ZIEMIA KŁODZKA. W historii Lądka Zdroju jeszcze nie było aż tylu kandydatów na urząd burmistrza. Jeśli wierzyć redakcyjnym wróblom, to na tę chwilę jest ich sześcioro. Osobami wymienianymi w rozmowach na ulicach, w sklepach czy domach są: Dorota Łakucewicz, Dariusz Wędziński, Zbigniew Łukasiewicz, Tomasz Nowicki, Kazimierz Szkudlarek i Roman Kaczmarczyk. Czy jedyna kobieta w tym towarzystwie - z powodzeniem kierująca szkołą średnią w Bystrzycy Kłodzkiej - zostanie pierwszym włodarzem 777-letniego kurortu, przekonamy się późną jesienią. Tym bardziej, że ta kandydatura jest dalece prawdopodobna.

Z przekazu sympatycznych pierzastych wynika, że dotychczasowy włodarz Kłodzka do wyborów ma pójść nie pod sztandarem Platformy Obywatelskiej, jak uczynił to poprzednio, lecz z własnym komitetem wyborczym. Poprzednio - przypomnijmy - Komitet Wyborczy Wyborców "'Lubię Kłodzko", wysuwający kandydaturę Michała Piszki miał "błogosławieństwo" PO. Jeśli tak byłoby w rzeczywistości, to czemu miałby służyć ewentualny rozbrat, jeśli do takiego w ogóle dojdzie? Ale poczekajmy na rozwój sytuacji, wszak do oficjalnego rozpoczęcia kampanii jeszcze trochę czasu...

W gminie wiejskiej Kłodzko rosną akcje czytelnie osadzonego w Prawie i Sprawiedliwości Marka Bogdała. Były wicestarosta kłodzki do rywalizacji ma stanąć m.in. z przewodniczącym rady tej gminy Zbigniewem Turem związanym z Polskim Stronnictwem Ludowym.
 

Wróble zaćwierkały nam, że w Bystrzycy Kłodzkiej Koło Terenowe PiS ma zamiar przedstawić niebawem swojego kandydata na burmistrza, choć inną filozofię prezentują władze okręgowe tej partii. Zobaczymy, która zwycięży, a póki co zanosi się na to, że królewskie miasto z liczbą kandydatów na włodarza nie przeskoczy Lądka Zdroju.

Ciekawie zapowiada się w gminie wiejskiej Nowa Ruda. Pisaliśmy, że wójt Adrianna Mierzejewska może liczyć na poparcie PiS-u. Przyjdzie jej zmierzyć się m.in. z Wojciechem Kołodziejem - dyrektorem ośrodka kultury w Nowej Rudzie - kojarzonym z Platformą Obywatelską.  

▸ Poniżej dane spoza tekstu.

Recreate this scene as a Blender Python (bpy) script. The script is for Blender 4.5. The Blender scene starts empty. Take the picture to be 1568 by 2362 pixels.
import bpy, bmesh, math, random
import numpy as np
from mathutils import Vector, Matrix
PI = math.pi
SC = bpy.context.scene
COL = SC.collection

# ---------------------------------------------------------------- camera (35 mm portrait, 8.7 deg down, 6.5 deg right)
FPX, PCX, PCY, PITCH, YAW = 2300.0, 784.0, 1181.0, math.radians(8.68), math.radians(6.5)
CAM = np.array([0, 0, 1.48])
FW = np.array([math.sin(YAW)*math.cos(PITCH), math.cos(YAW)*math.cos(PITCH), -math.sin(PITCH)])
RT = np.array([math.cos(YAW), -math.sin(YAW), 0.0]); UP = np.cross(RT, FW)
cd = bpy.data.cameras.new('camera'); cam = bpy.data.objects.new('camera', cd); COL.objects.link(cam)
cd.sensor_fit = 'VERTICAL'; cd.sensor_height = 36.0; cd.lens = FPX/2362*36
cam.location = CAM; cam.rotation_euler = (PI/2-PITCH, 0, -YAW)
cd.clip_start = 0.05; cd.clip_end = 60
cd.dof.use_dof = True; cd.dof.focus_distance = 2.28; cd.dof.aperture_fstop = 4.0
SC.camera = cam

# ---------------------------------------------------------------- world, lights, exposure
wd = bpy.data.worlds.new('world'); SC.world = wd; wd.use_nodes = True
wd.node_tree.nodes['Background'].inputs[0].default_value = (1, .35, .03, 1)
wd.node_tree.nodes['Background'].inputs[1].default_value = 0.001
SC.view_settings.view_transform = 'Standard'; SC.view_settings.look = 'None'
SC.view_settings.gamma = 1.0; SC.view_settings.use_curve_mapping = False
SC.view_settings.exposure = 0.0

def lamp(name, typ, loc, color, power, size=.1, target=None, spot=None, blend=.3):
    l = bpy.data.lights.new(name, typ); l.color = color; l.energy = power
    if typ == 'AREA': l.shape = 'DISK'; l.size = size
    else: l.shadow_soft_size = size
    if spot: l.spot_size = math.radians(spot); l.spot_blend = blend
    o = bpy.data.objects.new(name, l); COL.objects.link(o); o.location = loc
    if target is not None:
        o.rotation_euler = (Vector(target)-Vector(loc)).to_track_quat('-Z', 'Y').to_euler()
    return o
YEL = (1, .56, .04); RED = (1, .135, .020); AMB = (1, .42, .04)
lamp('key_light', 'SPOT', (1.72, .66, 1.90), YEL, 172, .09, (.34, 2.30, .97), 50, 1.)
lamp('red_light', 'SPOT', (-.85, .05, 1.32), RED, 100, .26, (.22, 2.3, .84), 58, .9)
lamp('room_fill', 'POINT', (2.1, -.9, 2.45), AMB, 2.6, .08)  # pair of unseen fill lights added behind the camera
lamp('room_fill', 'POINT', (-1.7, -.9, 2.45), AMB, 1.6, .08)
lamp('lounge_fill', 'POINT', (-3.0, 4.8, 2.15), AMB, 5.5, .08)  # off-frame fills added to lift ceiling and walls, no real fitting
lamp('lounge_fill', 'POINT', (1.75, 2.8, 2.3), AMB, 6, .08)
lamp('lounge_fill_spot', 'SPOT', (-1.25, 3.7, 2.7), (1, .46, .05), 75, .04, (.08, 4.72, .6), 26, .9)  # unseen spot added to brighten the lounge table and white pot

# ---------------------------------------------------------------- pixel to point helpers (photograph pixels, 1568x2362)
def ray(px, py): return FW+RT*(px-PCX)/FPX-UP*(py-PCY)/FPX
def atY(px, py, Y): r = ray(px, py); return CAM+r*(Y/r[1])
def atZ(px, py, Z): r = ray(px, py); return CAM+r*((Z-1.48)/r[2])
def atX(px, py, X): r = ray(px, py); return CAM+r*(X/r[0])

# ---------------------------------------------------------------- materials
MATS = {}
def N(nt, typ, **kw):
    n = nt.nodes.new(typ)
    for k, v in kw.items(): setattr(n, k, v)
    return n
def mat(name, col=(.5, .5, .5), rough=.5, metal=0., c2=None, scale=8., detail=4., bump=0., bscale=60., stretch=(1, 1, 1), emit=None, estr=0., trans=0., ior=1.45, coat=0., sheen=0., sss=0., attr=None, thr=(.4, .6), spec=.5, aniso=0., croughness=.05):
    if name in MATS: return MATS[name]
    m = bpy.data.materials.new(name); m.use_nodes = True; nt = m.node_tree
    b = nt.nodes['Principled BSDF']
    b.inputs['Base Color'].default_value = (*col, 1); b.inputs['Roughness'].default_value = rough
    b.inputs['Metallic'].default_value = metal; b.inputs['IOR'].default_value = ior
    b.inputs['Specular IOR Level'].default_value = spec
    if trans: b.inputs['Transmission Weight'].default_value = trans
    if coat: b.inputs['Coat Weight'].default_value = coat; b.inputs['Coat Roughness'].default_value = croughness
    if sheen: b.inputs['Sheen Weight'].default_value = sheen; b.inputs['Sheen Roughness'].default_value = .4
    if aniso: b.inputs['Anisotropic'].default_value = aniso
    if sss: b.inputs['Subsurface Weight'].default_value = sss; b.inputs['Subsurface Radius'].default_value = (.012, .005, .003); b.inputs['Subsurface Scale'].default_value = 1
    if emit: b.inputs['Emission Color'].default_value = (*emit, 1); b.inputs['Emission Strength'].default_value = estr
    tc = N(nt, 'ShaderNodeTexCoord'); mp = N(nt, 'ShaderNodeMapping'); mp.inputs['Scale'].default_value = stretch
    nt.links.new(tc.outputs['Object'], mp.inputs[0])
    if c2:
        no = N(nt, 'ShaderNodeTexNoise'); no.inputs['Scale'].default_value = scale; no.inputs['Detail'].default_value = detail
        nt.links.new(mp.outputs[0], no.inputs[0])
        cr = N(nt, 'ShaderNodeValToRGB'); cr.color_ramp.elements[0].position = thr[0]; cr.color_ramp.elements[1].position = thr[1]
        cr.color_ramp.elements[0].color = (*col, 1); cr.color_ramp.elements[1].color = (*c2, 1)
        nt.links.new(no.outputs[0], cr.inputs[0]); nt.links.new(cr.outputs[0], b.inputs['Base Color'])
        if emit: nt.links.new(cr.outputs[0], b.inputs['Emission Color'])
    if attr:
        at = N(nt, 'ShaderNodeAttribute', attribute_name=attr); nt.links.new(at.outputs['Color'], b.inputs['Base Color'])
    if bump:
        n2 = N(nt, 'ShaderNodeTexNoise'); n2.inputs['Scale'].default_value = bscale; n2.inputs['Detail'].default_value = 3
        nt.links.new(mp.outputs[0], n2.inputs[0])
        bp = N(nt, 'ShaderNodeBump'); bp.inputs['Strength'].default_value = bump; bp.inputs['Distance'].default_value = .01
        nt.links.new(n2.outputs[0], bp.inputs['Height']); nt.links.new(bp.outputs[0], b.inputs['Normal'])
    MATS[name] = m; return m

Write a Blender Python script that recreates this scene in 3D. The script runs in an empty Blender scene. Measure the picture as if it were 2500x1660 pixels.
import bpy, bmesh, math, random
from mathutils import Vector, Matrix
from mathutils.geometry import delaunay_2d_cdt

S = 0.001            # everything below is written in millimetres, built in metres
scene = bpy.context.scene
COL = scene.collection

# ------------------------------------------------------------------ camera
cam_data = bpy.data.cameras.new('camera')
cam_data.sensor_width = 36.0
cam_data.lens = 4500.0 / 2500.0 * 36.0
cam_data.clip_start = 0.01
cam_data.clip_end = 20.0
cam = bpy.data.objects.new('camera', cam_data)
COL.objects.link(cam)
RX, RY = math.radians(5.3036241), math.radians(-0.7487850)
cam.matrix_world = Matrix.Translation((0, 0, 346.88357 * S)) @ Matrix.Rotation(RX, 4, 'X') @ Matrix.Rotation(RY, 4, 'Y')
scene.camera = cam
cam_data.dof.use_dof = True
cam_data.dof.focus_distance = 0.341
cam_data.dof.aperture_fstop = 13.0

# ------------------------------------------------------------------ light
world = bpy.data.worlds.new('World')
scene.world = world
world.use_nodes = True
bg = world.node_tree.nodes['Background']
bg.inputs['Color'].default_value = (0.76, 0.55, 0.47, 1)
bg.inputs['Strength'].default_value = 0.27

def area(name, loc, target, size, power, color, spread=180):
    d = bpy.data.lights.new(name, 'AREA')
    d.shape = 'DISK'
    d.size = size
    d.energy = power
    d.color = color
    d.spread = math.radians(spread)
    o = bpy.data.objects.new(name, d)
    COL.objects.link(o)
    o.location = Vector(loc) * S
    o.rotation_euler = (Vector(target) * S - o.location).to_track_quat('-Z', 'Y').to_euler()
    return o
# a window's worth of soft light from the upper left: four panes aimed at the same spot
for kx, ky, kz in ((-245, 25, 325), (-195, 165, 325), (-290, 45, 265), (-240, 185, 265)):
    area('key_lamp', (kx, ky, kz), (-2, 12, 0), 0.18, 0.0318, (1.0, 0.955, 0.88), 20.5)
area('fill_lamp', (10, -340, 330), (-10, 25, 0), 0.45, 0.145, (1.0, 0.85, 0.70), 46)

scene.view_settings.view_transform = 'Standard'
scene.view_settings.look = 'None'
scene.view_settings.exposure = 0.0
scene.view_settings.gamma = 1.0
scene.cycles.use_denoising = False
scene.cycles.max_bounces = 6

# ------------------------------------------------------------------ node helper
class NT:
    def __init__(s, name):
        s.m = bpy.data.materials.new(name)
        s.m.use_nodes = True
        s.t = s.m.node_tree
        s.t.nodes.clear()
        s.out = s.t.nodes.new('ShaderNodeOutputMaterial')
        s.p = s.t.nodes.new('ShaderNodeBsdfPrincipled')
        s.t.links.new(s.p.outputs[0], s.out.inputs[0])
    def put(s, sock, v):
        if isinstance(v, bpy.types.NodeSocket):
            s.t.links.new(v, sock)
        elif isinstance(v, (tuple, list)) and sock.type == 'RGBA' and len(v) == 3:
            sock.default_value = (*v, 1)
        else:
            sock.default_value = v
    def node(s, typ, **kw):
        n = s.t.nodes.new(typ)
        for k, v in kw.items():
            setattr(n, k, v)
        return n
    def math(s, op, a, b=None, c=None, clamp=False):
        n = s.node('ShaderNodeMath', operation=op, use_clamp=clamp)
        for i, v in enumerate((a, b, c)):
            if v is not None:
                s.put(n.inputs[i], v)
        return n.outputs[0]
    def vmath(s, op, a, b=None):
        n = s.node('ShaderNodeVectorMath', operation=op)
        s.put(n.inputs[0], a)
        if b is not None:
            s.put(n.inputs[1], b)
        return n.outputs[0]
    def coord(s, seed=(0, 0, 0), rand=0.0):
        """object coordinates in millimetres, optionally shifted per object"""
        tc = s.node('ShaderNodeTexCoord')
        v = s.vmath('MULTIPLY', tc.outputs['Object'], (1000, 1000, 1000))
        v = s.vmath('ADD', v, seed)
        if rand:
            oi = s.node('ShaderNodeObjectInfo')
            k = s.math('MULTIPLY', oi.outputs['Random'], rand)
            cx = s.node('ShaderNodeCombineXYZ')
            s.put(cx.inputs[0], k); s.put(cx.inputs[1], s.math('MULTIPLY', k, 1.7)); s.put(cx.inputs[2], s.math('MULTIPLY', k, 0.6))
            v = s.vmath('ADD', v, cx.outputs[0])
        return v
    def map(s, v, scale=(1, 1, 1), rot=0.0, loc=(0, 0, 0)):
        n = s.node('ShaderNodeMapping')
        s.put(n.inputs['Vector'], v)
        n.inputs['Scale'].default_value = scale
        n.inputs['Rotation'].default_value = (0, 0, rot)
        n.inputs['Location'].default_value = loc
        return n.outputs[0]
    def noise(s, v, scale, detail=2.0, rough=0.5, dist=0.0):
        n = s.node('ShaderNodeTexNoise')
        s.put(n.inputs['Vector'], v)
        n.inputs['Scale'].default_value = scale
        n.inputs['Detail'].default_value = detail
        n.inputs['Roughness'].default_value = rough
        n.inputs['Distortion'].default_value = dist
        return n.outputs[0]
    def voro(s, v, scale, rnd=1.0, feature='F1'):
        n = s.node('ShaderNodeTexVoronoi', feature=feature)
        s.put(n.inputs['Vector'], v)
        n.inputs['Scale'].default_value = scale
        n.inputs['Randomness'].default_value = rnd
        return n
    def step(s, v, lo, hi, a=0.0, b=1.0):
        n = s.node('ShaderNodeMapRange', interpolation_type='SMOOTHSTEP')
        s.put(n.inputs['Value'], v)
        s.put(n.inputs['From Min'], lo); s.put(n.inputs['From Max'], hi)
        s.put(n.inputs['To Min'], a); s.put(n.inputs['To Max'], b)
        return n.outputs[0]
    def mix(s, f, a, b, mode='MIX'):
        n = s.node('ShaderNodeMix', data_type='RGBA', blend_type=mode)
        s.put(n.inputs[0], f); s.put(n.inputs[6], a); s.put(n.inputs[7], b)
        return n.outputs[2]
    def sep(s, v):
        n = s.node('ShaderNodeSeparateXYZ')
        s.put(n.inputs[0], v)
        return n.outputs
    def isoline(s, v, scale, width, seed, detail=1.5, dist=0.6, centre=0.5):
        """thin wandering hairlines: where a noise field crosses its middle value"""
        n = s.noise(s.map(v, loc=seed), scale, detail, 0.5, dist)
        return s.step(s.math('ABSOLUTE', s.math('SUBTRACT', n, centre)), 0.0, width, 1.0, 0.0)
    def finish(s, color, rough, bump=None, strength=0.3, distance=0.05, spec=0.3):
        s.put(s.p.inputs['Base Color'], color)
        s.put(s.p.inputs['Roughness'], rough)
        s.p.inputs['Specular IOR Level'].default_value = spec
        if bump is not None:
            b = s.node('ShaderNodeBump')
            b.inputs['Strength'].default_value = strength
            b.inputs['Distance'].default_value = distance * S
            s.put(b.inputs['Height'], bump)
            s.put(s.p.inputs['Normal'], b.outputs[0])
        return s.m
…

Ze świergotu skrzydlatych przyjaciół - traktujemy go również pół żartem, pół serio - wynika, że niektórzy gminni samorządowcy przymierzają się do bycia radnym powiatowym. Liczą na to, że łatwiej będą mieli z ubieganiem się o stanowisko starosty. Skromnie zwrócimy uwagę, że najpierw trzeba zdobyć mandat takiego radnego, a później poparcie większości członków tej rady.